Spin Orbit Effects in the Electronic Transport Properties of Adsorbed Graphene Nanoribbons

Graphene has received great attention due to its exceptional properties, which include corners with zero effective mass, extremely large mobilities, this could render it the new template for the next generation of electronic devices. Furthermore it has weak spin orbit interaction because of the low atomic number of carbon atom in turn results in long spin coherence lengths. Therefore, graphene is also a promising material for future applications in spintronic devices - the use of electronic spin degrees of freedom instead of the electron charge. Graphene can be engineered to form a number of different structures. In particular, by appropriately cutting it one can obtain 1-D system -with only a few nanometers in width - known as graphene nanoribbon, which strongly owe their properties to the width of the ribbons and to the atomic structure along the edges. Those GNR-based systems have been shown to have great potential applications specially as connectors for integrated circuits. Impurities and defects might play an important role to the coherence of these systems. In particular, the presence of transition metal atoms can lead to significant spin-flip processes of conduction electrons. Understanding this effect is of utmost importance for spintronics applied design.

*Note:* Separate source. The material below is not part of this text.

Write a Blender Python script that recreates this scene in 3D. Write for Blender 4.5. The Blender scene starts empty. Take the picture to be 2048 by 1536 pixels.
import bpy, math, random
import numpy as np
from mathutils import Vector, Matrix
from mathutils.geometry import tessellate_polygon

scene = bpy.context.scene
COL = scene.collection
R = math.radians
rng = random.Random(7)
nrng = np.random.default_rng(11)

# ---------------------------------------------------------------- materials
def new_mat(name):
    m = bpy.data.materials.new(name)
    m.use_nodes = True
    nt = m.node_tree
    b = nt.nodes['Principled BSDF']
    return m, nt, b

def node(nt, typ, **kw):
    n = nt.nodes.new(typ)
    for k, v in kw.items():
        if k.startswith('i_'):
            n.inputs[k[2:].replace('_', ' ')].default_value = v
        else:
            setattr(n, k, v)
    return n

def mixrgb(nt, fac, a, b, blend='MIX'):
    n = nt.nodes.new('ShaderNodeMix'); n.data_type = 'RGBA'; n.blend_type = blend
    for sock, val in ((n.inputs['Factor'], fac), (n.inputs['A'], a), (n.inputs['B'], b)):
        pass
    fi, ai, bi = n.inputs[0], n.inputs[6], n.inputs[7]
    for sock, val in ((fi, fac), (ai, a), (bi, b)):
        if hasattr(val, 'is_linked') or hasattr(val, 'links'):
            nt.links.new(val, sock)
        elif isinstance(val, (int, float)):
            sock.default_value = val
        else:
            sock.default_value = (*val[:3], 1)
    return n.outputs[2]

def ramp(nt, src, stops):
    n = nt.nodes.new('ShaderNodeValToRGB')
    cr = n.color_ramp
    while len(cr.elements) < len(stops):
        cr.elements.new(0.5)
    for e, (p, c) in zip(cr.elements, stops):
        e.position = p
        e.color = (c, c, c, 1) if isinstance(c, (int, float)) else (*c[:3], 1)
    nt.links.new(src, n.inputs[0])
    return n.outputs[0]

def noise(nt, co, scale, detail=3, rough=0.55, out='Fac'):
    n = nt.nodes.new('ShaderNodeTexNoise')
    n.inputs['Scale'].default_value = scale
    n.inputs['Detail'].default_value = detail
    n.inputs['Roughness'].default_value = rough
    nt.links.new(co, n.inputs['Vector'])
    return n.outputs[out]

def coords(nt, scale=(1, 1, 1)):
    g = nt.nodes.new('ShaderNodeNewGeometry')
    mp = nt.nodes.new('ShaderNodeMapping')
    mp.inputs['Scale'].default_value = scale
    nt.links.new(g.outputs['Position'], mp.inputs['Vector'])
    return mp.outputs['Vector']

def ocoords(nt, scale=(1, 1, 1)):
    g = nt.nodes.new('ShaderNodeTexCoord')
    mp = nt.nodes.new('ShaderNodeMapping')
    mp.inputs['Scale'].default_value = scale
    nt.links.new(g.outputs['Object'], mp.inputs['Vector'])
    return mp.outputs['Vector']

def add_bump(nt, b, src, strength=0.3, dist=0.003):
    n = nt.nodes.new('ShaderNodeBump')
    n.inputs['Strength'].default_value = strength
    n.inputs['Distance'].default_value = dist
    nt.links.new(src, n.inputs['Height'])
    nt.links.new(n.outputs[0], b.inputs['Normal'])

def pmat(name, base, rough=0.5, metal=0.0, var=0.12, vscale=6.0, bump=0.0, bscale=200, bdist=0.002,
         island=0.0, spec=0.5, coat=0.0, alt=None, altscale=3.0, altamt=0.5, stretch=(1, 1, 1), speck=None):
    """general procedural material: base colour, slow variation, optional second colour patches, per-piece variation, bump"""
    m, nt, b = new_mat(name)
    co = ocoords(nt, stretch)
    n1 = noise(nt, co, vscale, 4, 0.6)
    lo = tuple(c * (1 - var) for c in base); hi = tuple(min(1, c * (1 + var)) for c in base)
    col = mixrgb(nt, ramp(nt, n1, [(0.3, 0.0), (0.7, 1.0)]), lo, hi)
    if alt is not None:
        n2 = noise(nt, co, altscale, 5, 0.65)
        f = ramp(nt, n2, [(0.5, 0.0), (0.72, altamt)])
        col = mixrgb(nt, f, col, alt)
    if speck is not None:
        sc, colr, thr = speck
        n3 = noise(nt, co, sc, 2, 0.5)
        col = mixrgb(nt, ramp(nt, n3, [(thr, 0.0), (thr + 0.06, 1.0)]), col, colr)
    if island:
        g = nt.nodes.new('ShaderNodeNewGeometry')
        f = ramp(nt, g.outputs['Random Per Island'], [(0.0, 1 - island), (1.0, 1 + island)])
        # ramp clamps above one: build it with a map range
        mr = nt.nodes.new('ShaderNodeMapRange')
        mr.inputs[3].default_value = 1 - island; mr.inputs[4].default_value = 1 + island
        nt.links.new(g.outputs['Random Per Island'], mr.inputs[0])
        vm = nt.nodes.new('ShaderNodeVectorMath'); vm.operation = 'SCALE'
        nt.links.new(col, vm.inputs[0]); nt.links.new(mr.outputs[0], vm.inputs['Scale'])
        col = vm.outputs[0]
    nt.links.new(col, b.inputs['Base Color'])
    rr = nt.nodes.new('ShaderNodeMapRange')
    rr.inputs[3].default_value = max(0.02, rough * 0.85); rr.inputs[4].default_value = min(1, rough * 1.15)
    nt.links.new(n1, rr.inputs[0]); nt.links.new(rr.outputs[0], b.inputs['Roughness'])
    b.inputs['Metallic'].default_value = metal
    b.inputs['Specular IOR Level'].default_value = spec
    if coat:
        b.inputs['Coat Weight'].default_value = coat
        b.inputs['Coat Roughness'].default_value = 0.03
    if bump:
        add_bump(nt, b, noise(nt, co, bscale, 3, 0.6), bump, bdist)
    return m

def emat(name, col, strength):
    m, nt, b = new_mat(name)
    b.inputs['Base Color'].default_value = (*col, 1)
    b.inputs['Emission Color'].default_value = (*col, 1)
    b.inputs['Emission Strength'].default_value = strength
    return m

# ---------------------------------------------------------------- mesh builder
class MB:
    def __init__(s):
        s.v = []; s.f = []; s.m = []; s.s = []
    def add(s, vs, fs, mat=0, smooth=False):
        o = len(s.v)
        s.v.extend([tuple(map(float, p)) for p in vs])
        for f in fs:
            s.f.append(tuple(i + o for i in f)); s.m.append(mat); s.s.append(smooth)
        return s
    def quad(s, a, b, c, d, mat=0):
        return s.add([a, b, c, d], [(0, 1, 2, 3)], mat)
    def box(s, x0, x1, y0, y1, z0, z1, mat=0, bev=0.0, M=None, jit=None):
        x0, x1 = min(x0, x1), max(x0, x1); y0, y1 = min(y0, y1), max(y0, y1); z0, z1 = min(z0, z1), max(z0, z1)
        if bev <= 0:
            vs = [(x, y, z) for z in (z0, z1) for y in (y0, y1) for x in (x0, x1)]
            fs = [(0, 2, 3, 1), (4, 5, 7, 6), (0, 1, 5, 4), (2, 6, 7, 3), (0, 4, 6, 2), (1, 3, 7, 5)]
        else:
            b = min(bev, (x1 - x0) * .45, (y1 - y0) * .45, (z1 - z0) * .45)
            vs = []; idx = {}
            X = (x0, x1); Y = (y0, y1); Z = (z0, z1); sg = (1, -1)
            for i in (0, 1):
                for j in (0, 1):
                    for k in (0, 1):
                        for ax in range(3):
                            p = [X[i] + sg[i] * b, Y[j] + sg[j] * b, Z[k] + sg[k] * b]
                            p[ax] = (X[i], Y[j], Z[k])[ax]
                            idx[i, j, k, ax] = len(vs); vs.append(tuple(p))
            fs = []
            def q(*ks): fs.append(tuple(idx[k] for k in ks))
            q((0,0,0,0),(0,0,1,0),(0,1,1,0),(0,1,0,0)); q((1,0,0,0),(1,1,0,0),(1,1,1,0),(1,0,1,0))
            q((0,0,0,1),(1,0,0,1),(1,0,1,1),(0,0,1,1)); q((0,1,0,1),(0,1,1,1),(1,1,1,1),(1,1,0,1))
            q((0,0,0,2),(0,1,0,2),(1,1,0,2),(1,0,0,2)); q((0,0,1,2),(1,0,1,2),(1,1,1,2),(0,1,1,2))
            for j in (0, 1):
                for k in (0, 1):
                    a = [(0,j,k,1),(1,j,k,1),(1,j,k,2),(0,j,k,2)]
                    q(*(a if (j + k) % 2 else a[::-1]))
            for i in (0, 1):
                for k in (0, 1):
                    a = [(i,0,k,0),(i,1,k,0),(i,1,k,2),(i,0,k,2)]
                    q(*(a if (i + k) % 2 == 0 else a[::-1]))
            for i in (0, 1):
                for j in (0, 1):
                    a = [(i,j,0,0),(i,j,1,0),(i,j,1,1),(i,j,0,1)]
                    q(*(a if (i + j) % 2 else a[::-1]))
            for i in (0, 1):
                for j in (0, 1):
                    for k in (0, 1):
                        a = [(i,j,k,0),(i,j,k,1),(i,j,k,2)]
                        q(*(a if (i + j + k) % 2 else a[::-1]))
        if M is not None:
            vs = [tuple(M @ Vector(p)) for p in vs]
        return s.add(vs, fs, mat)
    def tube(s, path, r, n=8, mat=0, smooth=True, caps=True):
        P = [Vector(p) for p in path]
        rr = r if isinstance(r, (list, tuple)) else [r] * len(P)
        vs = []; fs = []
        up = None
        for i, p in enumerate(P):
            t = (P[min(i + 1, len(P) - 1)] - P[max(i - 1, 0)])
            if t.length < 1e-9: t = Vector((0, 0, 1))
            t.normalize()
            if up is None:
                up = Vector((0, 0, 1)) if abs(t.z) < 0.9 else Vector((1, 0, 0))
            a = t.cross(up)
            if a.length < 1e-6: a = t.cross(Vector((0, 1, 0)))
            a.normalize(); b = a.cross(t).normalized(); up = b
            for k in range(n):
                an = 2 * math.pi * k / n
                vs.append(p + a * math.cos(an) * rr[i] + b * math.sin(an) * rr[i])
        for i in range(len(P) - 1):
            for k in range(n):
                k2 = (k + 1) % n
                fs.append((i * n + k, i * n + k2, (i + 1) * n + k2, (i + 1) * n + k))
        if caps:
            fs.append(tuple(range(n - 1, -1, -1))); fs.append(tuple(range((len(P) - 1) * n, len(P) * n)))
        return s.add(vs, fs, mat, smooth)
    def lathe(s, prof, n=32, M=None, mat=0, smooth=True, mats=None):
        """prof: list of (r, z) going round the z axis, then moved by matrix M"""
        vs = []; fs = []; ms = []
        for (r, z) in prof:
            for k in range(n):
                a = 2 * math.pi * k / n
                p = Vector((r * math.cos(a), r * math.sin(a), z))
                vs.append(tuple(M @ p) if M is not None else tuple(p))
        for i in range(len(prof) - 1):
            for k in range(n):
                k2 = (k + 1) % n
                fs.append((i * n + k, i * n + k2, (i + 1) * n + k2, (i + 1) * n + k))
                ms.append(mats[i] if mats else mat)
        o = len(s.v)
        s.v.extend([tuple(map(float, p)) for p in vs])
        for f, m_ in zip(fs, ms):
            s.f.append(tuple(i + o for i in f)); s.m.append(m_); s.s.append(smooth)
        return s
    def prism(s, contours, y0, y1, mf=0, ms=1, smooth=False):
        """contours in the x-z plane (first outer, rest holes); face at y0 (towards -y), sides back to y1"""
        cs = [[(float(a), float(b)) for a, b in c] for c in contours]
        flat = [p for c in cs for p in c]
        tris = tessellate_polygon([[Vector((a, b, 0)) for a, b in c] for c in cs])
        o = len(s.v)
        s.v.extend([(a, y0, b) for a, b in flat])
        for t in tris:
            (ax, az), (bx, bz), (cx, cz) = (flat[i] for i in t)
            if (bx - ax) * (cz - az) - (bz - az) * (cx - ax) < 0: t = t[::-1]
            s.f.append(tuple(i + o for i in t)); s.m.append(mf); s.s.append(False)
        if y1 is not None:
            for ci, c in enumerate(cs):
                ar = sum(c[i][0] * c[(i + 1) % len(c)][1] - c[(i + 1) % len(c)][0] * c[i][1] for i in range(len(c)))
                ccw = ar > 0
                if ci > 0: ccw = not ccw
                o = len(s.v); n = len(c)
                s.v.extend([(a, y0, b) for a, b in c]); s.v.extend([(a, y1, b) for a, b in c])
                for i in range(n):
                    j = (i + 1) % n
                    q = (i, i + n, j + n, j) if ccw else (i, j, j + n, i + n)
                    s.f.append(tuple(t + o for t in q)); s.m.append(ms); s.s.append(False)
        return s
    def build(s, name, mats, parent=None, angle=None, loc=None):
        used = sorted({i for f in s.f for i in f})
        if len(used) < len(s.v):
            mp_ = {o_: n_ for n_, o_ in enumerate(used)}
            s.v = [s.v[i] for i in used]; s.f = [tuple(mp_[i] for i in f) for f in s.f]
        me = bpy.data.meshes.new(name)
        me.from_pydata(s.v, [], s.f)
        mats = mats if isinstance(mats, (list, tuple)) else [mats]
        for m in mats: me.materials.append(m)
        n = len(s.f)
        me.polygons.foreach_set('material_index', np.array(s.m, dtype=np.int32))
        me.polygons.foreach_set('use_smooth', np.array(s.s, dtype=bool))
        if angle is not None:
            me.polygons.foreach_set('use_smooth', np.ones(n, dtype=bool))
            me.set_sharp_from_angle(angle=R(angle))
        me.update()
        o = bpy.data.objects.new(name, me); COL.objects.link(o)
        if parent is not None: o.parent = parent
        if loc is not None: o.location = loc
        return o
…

In this work, we focus on electronic transport properties of armchair graphene nanoribbons with adsorbed transition metal atoms as impurities and taking into account the spin-orbit effect. Our calculations were performed using a combination of density functional theory and non-equilibrium Greens functions. Also, employing a recursive method we consider a large number of impurities randomly distributed along the nanoribbon in order to infer, for different concentrations of defects, the spin-coherence length.